WHAT THE TASK REQUIRES. In the listing that follows, retype every line from the first through the one containing "from mathutils import Vector, Matrix, Euler". Pictures are to be left out.

SUPPLIED MATERIAL.

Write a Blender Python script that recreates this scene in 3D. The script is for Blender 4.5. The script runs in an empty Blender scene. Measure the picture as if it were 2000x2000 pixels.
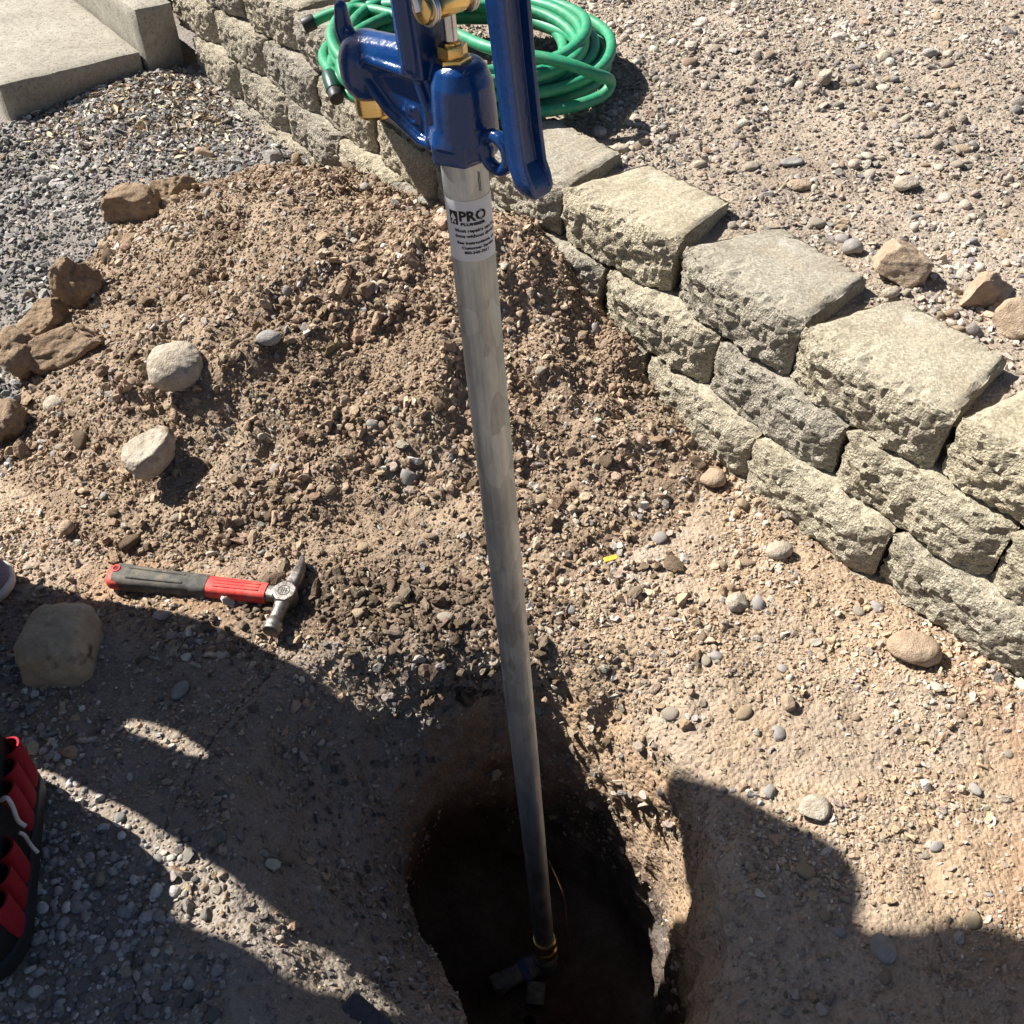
import bpy, bmesh, math, random
import numpy as np
from mathutils import Vector, Matrix, Euler

random.seed(7)
rng = np.random.default_rng(11)
SC = bpy.context.scene
COL = SC.collection
R = math.radians

# ------------------------------------------------------------------ camera
CAM_H, PITCH, FPX = 1.2, R(46.0), 1900.0
cam_d = bpy.data.cameras.new('camera')
cam = bpy.data.objects.new('camera', cam_d)
COL.objects.link(cam)
cam_d.sensor_width = 36.0
cam_d.lens = 36.0 * FPX / 2000.0
cam_d.clip_start = 0.02
cam_d.clip_end = 500
cam.location = (0, 0, CAM_H)
cam.rotation_euler = (math.pi / 2 - PITCH, 0, 0)
SC.camera = cam

# ------------------------------------------------------------------ sky, sun, exposure
SUN_EL = R(45.0)
SH = Vector((0.902, -0.431, 0)).normalized()          # the way shadows fall on the ground
world = bpy.data.worlds.new('World')
SC.world = world
world.use_nodes = True
wn = world.node_tree
bg = wn.nodes['Background']
sky = wn.nodes.new('ShaderNodeTexSky')
sky.sky_type = 'NISHITA'
sky.sun_disc = False
sky.sun_elevation = SUN_EL
sky.sun_rotation = math.atan2(-SH.x, -SH.y) % (2 * math.pi)
wn.links.new(sky.outputs[0], bg.inputs[0])
bg.inputs[1].default_value = 0.05
sky.altitude = 800
sky.air_density = 0.62
sky.dust_density = 1.8
sky.ozone_density = 0.4
sl = bpy.data.lights.new('sun', 'SUN')
sl.energy = 5.0
sl.angle = R(0.55)
sl.color = (1.0, 0.965, 0.905)
sun = bpy.data.objects.new('sun', sl)
COL.objects.link(sun)
sd = Vector((SH.x * math.cos(SUN_EL), SH.y * math.cos(SUN_EL), -math.sin(SUN_EL)))
sun.rotation_euler = sd.to_track_quat('-Z', 'Y').to_euler()
sun.location = (-4, 3, 6)
SC.view_settings.view_transform = 'Standard'
SC.view_settings.look = 'None'
SC.view_settings.gamma = 1.0
SC.view_settings.exposure = 1.24
SC.cycles.max_bounces = 5
SC.cycles.diffuse_bounces = 2

# ------------------------------------------------------------------ helpers
def tag(o, label=None, cat=None, group=None, kind=None):
    if label: o['label'] = label
    if cat: o['category'] = cat
    if group: o['group'] = group
    if kind: o['kind'] = kind
    return o

def link(o, parent=None):
    COL.objects.link(o)
    if parent is not None: o.parent = parent
    return o

def empty(name, loc=(0, 0, 0), rot=None):
    o = bpy.data.objects.new(name, None)
    o.location = loc
    if rot is not None: o.rotation_euler = rot
    o.empty_display_size = 0.05
    return link(o)

def np_mesh(name, V, F, smooth=True):
    V = np.asarray(V, dtype=np.float32); F = np.asarray(F, dtype=np.int32)
    n, k = F.shape
    me = bpy.data.meshes.new(name)
    me.vertices.add(len(V)); me.vertices.foreach_set('co', V.ravel())
    me.loops.add(n * k); me.loops.foreach_set('vertex_index', F.ravel())
    me.polygons.add(n)
    me.polygons.foreach_set('loop_start', np.arange(0, n * k, k, dtype=np.int32))
    me.polygons.foreach_set('loop_total', np.full(n, k, dtype=np.int32))
    me.polygons.foreach_set('use_smooth', np.full(n, smooth, dtype=bool))
    me.update(calc_edges=True)
    return me

def bm_obj(name, bm, mat, parent=None, smooth=True, angle=None):
    me = bpy.data.meshes.new(name)
    bmesh.ops.recalc_face_normals(bm, faces=bm.faces)
    bm.to_mesh(me); bm.free()
    for p in me.polygons: p.use_smooth = smooth
    if angle is not None and smooth: me.set_sharp_from_angle(angle=angle)
    if mat: me.materials.append(mat)
    o = bpy.data.objects.new(name, me)
    return link(o, parent)

def me_obj(name, me, mat, parent=None):
    if mat and not me.materials: me.materials.append(mat)
    return link(bpy.data.objects.new(name, me), parent)

def bake(o):
    """apply the object's modifiers without operators"""
    bpy.context.view_layer.update()
    dg = bpy.context.evaluated_depsgraph_get()
    me = bpy.data.meshes.new_from_object(o.evaluated_get(dg))
    o.modifiers.clear()
    old = o.data
    o.data = me
    for p in me.polygons: p.use_smooth = True
    bpy.data.meshes.remove(old)
    return o

# --- value noise in numpy
def _hash(ix, iy, iz, seed):
    h = (ix.astype(np.int64) * 374761393 + iy.astype(np.int64) * 668265263 + iz.astype(np.int64) * 2147483647 + seed * 974634777) & 0xFFFFFFFF
    h = ((h ^ (h >> 13)) * 1274126177) & 0xFFFFFFFF
    h = ((h ^ (h >> 16)) * 2246822519) & 0xFFFFFFFF
    return ((h ^ (h >> 15)) & 0xFFFF) / 32767.5 - 1.0

def vnoise(x, y, z, seed=0):
    xf, yf, zf = np.floor(x), np.floor(y), np.floor(z)
    u, v, w = x - xf, y - yf, z - zf
    u, v, w = [t * t * t * (t * (t * 6 - 15) + 10) for t in (u, v, w)]
    ix, iy, iz = xf.astype(np.int64), yf.astype(np.int64), zf.astype(np.int64)
    def c(a, b, d): return _hash(ix + a, iy + b, iz + d, seed)
    x00 = c(0,0,0) * (1-u) + c(1,0,0) * u; x10 = c(0,1,0) * (1-u) + c(1,1,0) * u
    x01 = c(0,0,1) * (1-u) + c(1,0,1) * u; x11 = c(0,1,1) * (1-u) + c(1,1,1) * u
    return (x00 * (1-v) + x10 * v) * (1-w) + (x01 * (1-v) + x11 * v) * w

def fbm(x, y, z=0.0, scale=1.0, octs=4, seed=0, gain=0.5):
    x = np.asarray(x, float); y = np.asarray(y, float); z = np.zeros_like(x) + z
    a, tot, f = 1.0, 0.0, 1.0 / scale
    for k in range(octs):
        tot = tot + a * vnoise(x * f + 17.3 * k, y * f + 5.1 * k, z * f + 9.7 * k, seed + k)
        a *= gain; f *= 2.03
    return tot

def sstep(a, b, x):
    t = np.clip((x - a) / (b - a), 0, 1)
    return t * t * (3 - 2 * t)

# --- shapes into a bmesh
def ring_loft(bm, rings, close_start=True, close_end=True):
    """rings: list of lists of points with the same count"""
    vs = [[bm.verts.new(p) for p in r] for r in rings]
    n = len(vs[0])
    for a, b in zip(vs[:-1], vs[1:]):
        for i in range(n):
            bm.faces.new((a[i], a[(i+1) % n], b[(i+1) % n], b[i]))
    if close_start: bm.faces.new(list(reversed(vs[0])))
    if close_end: bm.faces.new(vs[-1])
    return vs

def frame(d):
    d = Vector(d).normalized()
    a = Vector((0, 0, 1)) if abs(d.z) < 0.9 else Vector((1, 0, 0))
    u = d.cross(a).normalized(); v = d.cross(u).normalized()
    return d, u, v

def capsule(bm, a, b, ra, rb, seg=16, cap=5):
    a, b = Vector(a), Vector(b)
    d, u, v = frame(b - a)
    rings = []
    for k in range(cap):
        t = -math.pi/2 + (k + 0.35) / (cap) * math.pi/2
        rings.append((a + d * ra * math.sin(t), ra * math.cos(t)))
    rings.append((a, ra)); rings.append((b, rb))
    for k in range(cap):
        t = (k + 0.65) / cap * math.pi/2
        rings.append((b + d * rb * math.sin(t), rb * math.cos(t)))
    ring_loft(bm, [[c + (u * math.cos(2*math.pi*i/seg) + v * math.sin(2*math.pi*i/seg)) * r for i in range(seg)] for c, r in rings])

def cyl(bm, a, b, ra, rb=None, seg=24, bevel=0.0, phase=0.0):
    a, b = Vector(a), Vector(b); rb = ra if rb is None else rb
    d, u, v = frame(b - a); L = (b - a).length
    prof = [(0, ra), (L, rb)] if not bevel else [(0, ra - bevel), (bevel*0.3, ra - bevel*0.3), (bevel, ra), (L - bevel, rb), (L - bevel*0.3, rb - bevel*0.3), (L, rb - bevel)]
    ring_loft(bm, [[a + d*t + (u * math.cos(2*math.pi*i/seg + phase) + v * math.sin(2*math.pi*i/seg + phase)) * r for i in range(seg)] for t, r in prof])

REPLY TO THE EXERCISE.
Write a Blender Python script that recreates this scene in 3D. The script is for Blender 4.5. The script runs in an empty Blender scene. Measure the picture as if it were 2000x2000 pixels.
import bpy, bmesh, math, random
import numpy as np
from mathutils import Vector, Matrix, Euler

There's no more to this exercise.